O longa-metragem traz de volta suas frases mais marcantes, que soam como bombas através de sua voz: "Eu sempre soube. Não existe ninguém que suporte a liberdade alheia; ninguém gosta de viver com uma pessoa livre. Se você for livre, esse é o preço a ser pago: a solidão"; "Ninguém morre de amor, nem por falta nem por excesso"; "O amor não existe, é um invento de noites de bebedeira".
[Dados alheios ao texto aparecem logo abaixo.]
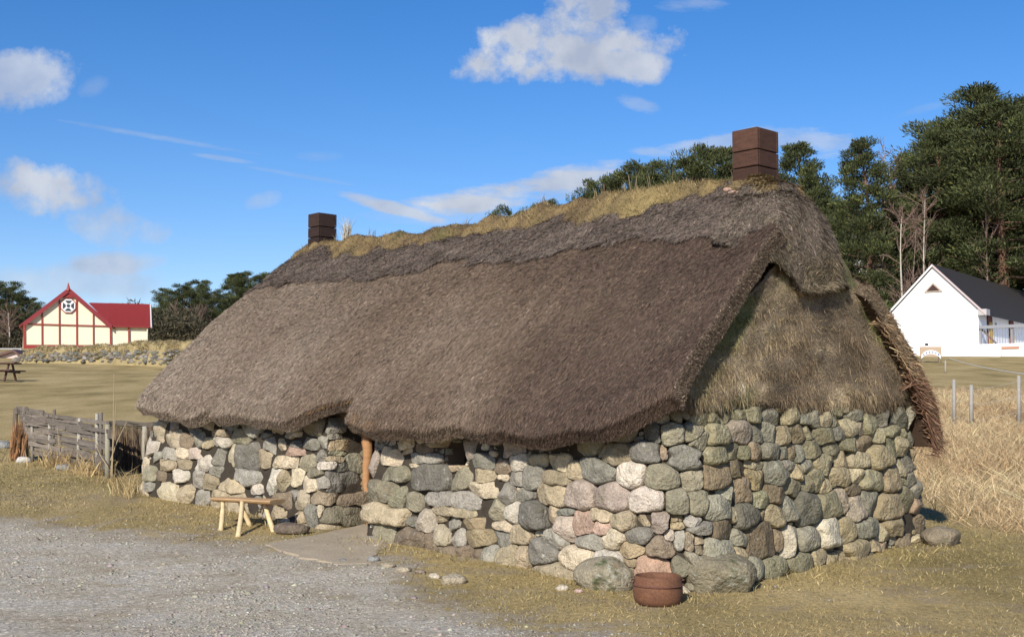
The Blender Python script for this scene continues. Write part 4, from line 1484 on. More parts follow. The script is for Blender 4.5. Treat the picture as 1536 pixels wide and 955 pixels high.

O filme também ilustra sua solidão, sua independência, seu lesbianismo nunca anunciado, publicamente, até completar 80 anos de idade (provavelmente porque já não fazia falta dizer; ou porque, no México, tudo é permitido nos palcos, mas não nas ruas), sua liderança dentro da comunidade lésbica mexicana... Entre os espanhóis que dão depoimentos sobre ela estão Miguel Bosé, Elena Benarroch e Laura García-Lorca: seu último show foi na Residência de Estudantes de Madri em julho de 2012. Dois dias depois Chavela voltou, rapidamente, para o México, para poder morrer ali, o que aconteceu no dia 5 de agosto daquele mesmo ano.
Chavela é um documentário excepcional porque em 90 minutos fixa a imagem e a vida da artista sem regatear suas contradições, suas dores (morreu ainda ressentida pela falta de amor por parte de sua mãe), suas paixões e seu talento. Na sexta-feira, os aplausos em Berlim foram merecidos.